**WHAT NEEDS TO BE DONE**:
Nothing but the lines from the top of the data to the line holding "col = scene.collection" should be printed, word for word and both ends included; leave the pictures out.

==== SUPPLIED DATA ====

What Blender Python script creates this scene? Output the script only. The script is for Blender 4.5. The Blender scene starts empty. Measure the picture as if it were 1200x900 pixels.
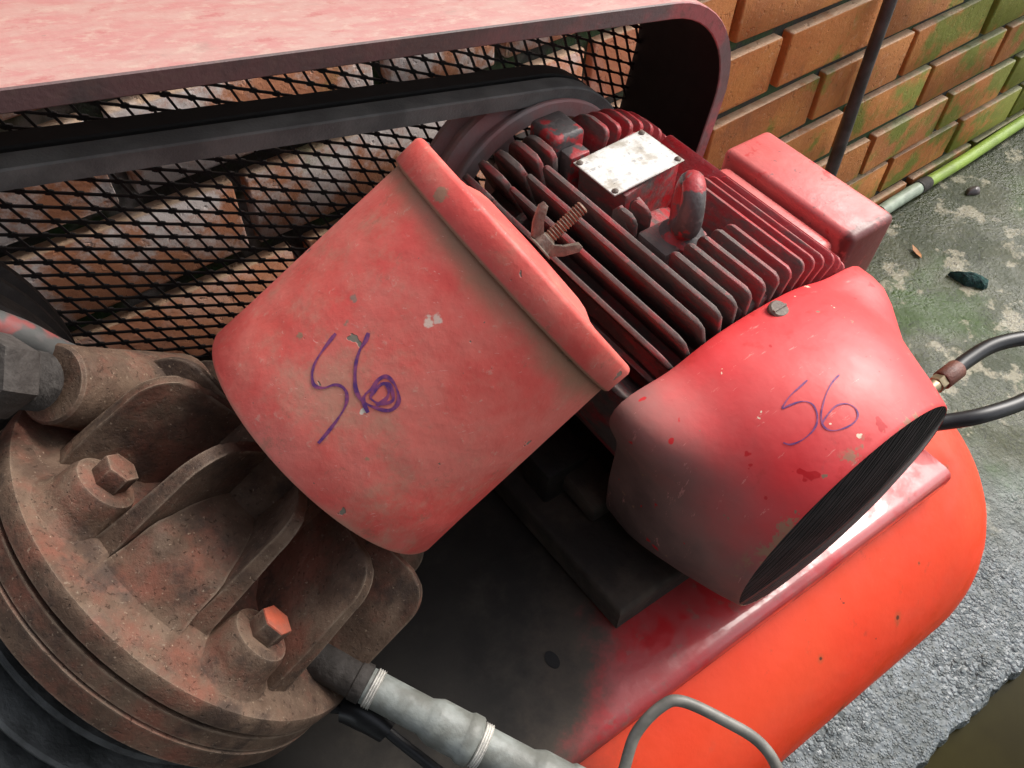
import bpy, bmesh, math, random
from mathutils import Matrix, Vector
R = math.radians
sin, cos, pi = math.sin, math.cos, math.pi
rnd = random.Random(7)
scene = bpy.context.scene
col = scene.collection

# ------------------------------------------------------------------ camera
cam_d = bpy.data.cameras.new('camera')
cam = bpy.data.objects.new('camera', cam_d)
col.objects.link(cam)
cam_d.sensor_width = 36.0
cam_d.lens = 28.8
cam_d.clip_start = 0.02
cam_d.clip_end = 200
cr = Vector((0.8217, -0.5694, 0.0264))
cd = Vector((-0.4237, -0.6411, -0.6400))
cf = Vector((0.3813, 0.5147, -0.7680))
cam.matrix_world = Matrix(((cr.x, -cd.x, -cf.x, 0), (cr.y, -cd.y, -cf.y, 0), (cr.z, -cd.z, -cf.z, 1.30), (0, 0, 0, 1)))
scene.camera = cam

# ------------------------------------------------------------------ world + sun
SUN_EL, SUN_AZ = R(44), R(2)          # azimuth from +X towards +Y
world = bpy.data.worlds.new('World')
scene.world = world
world.use_nodes = True
wn = world.node_tree
bgn = wn.nodes['Background']
sky = wn.nodes.new('ShaderNodeTexSky')
sky.sky_type = 'NISHITA'
sky.sun_disc = False
sky.sun_elevation = SUN_EL
sky.sun_rotation = pi/2 - SUN_AZ
sky.dust_density = 3.0
sky.ozone_density = 0.6
hsv = wn.nodes.new('ShaderNodeHueSaturation')          # hazy, nearly neutral sky
hsv.inputs['Saturation'].default_value = 0.35
wn.links.new(sky.outputs[0], hsv.inputs['Color'])
wn.links.new(hsv.outputs[0], bgn.inputs[0])
bgn.inputs[1].default_value = 0.15
sd = bpy.data.lights.new('sun', 'SUN')
sd.energy = 1.5
sd.angle = R(28)
sd.color = (1.0, 0.95, 0.88)
sun = bpy.data.objects.new('sun', sd)
col.objects.link(sun)
sdir = Vector((cos(SUN_EL)*cos(SUN_AZ), cos(SUN_EL)*sin(SUN_AZ), sin(SUN_EL)))
sun.rotation_euler = sdir.to_track_quat('Z', 'Y').to_euler()
sun.location = sdir*10
scene.view_settings.view_transform = 'Standard'
scene.view_settings.look = 'None'
scene.view_settings.gamma = 1
scene.view_settings.exposure = 0.92

# ------------------------------------------------------------------ materials
class NT:
    def __init__(s, name):
        s.m = bpy.data.materials.new(name)
        s.m.use_nodes = True
        s.t = s.m.node_tree
        s.b = s.t.nodes['Principled BSDF']
        s.pos = s.t.nodes.new('ShaderNodeNewGeometry').outputs['Position']
        s.oi = None
    def n(s, typ, **kw):
        x = s.t.nodes.new(typ)
        for k, v in kw.items():
            setattr(x, k, v)
        return x
    def l(s, a, b):
        s.t.links.new(a, b)
    def vec(s, scale=(1, 1, 1), off=None, rand=False):
        mp = s.n('ShaderNodeMapping')
        mp.inputs['Scale'].default_value = scale
        s.l(s.pos, mp.inputs['Vector'])
        if off: mp.inputs['Location'].default_value = off
        if rand:
            oi = s.n('ShaderNodeObjectInfo')
            mul = s.n('ShaderNodeMath', operation='MULTIPLY'); mul.inputs[1].default_value = 37.0
            s.l(oi.outputs['Random'], mul.inputs[0])
            cb = s.n('ShaderNodeCombineXYZ')
            for i in range(3): s.l(mul.outputs[0], cb.inputs[i])
            s.l(cb.outputs[0], mp.inputs['Location'])
        return mp.outputs[0]
    def noise(s, scale, detail=5, rough=0.55, stretch=(1, 1, 1), off=None, rand=False, dist=0.0):
        x = s.n('ShaderNodeTexNoise')
        x.inputs['Scale'].default_value = scale
        x.inputs['Detail'].default_value = detail
        x.inputs['Roughness'].default_value = rough
        x.inputs['Distortion'].default_value = dist
        s.l(s.vec(stretch, off, rand), x.inputs['Vector'])
        return x.outputs['Fac']
    def voro(s, scale, feature='F1', stretch=(1, 1, 1), off=None):
        x = s.n('ShaderNodeTexVoronoi', feature=feature)
        x.inputs['Scale'].default_value = scale
        s.l(s.vec(stretch, off), x.inputs['Vector'])
        return x.outputs['Distance']
    def ramp(s, v, lo, hi, a=0.0, b=1.0):
        x = s.n('ShaderNodeMapRange', interpolation_type='SMOOTHSTEP')
        x.inputs['From Min'].default_value = lo
        x.inputs['From Max'].default_value = hi
        x.inputs['To Min'].default_value = a
        x.inputs['To Max'].default_value = b
        s.l(v, x.inputs['Value'])
        return x.outputs['Result']
    def dot(s, d):
        x = s.n('ShaderNodeVectorMath', operation='DOT_PRODUCT')
        x.inputs[1].default_value = d
        s.l(s.pos, x.inputs[0])
        return x.outputs['Value']
    def dist(s, p, scale=(1, 1, 1)):
        v = s.n('ShaderNodeVectorMath', operation='SUBTRACT'); v.inputs[1].default_value = p
        s.l(s.pos, v.inputs[0])
        w = s.n('ShaderNodeVectorMath', operation='MULTIPLY'); w.inputs[1].default_value = scale
        s.l(v.outputs[0], w.inputs[0])
        x = s.n('ShaderNodeVectorMath', operation='LENGTH'); s.l(w.outputs[0], x.inputs[0])
        return x.outputs['Value']
    def math(s, op, a, b):
        x = s.n('ShaderNodeMath', operation=op)
        for i, v in enumerate((a, b)):
            if isinstance(v, (int, float)): x.inputs[i].default_value = v
            else: s.l(v, x.inputs[i])
        return x.outputs[0]
    def mul(s, a, b): return s.math('MULTIPLY', a, b)
    def add(s, a, b): return s.math('ADD', a, b)
    def mix(s, f, a, b):
        x = s.n('ShaderNodeMix', data_type='RGBA')
        if isinstance(f, (int, float)): x.inputs[0].default_value = f
        else: s.l(f, x.inputs[0])
        for i, v in ((6, a), (7, b)):
            if isinstance(v, tuple): x.inputs[i].default_value = (*v, 1)
            else: s.l(v, x.inputs[i])
        return x.outputs[2]
    def fmix(s, f, a, b):
        x = s.n('ShaderNodeMix', data_type='FLOAT')
        s.l(f, x.inputs[0])
        for i, v in ((2, a), (3, b)):
            if isinstance(v, (int, float)): x.inputs[i].default_value = v
            else: s.l(v, x.inputs[i])
        return x.outputs[0]
    def bump(s, h, dist=0.002, strength=0.6, prev=None):
        x = s.n('ShaderNodeBump')
        x.inputs['Distance'].default_value = dist
        x.inputs['Strength'].default_value = strength
        s.l(h, x.inputs['Height'])
        if prev: s.l(prev, x.inputs['Normal'])
        return x.outputs[0]
    def edge(s, radius, lo=0.02, hi=0.22):
        bv = s.n('ShaderNodeBevel'); bv.samples = 4; bv.inputs['Radius'].default_value = radius
        gn = s.n('ShaderNodeNewGeometry')
        d = s.n('ShaderNodeVectorMath', operation='DOT_PRODUCT')
        s.l(bv.outputs[0], d.inputs[0]); s.l(gn.outputs['Normal'], d.inputs[1])
        return s.ramp(s.math('SUBTRACT', 1.0, d.outputs['Value']), lo, hi)
    def done(s, c, rough=0.5, normal=None, metal=0.0, spec=0.5, coat=0.0):
        for nm, v in (('Base Color', c), ('Roughness', rough), ('Metallic', metal)):
            if isinstance(v, tuple): s.b.inputs[nm].default_value = (*v, 1)
            elif isinstance(v, (int, float)): s.b.inputs[nm].default_value = v
            else: s.l(v, s.b.inputs[nm])
        s.b.inputs['Specular IOR Level'].default_value = spec
        s.b.inputs['Coat Weight'].default_value = coat
        s.b.inputs['Coat Roughness'].default_value = 0.15
        if normal: s.l(normal, s.b.inputs['Normal'])
        return s.m

def simple(name, c, rough=0.5, metal=0.0, var=0.35, vs=60, c2=None, bump=0.0, bs=400, spec=0.5):
    k = NT(name)
    c2 = c2 or tuple(x*(1-var) for x in c)
    cc = k.mix(k.ramp(k.noise(vs), 0.35, 0.65), c, c2)
    nm = k.bump(k.noise(bs, 4), bump, 0.8) if bump else None
    return k.done(cc, rough, nm, metal, spec)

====

**RESULT OF THE EXERCISE**:
What Blender Python script creates this scene? Output the script only. The script is for Blender 4.5. The Blender scene starts empty. Measure the picture as if it were 1200x900 pixels.
import bpy, bmesh, math, random
from mathutils import Matrix, Vector
R = math.radians
sin, cos, pi = math.sin, math.cos, math.pi
rnd = random.Random(7)
scene = bpy.context.scene
col = scene.collection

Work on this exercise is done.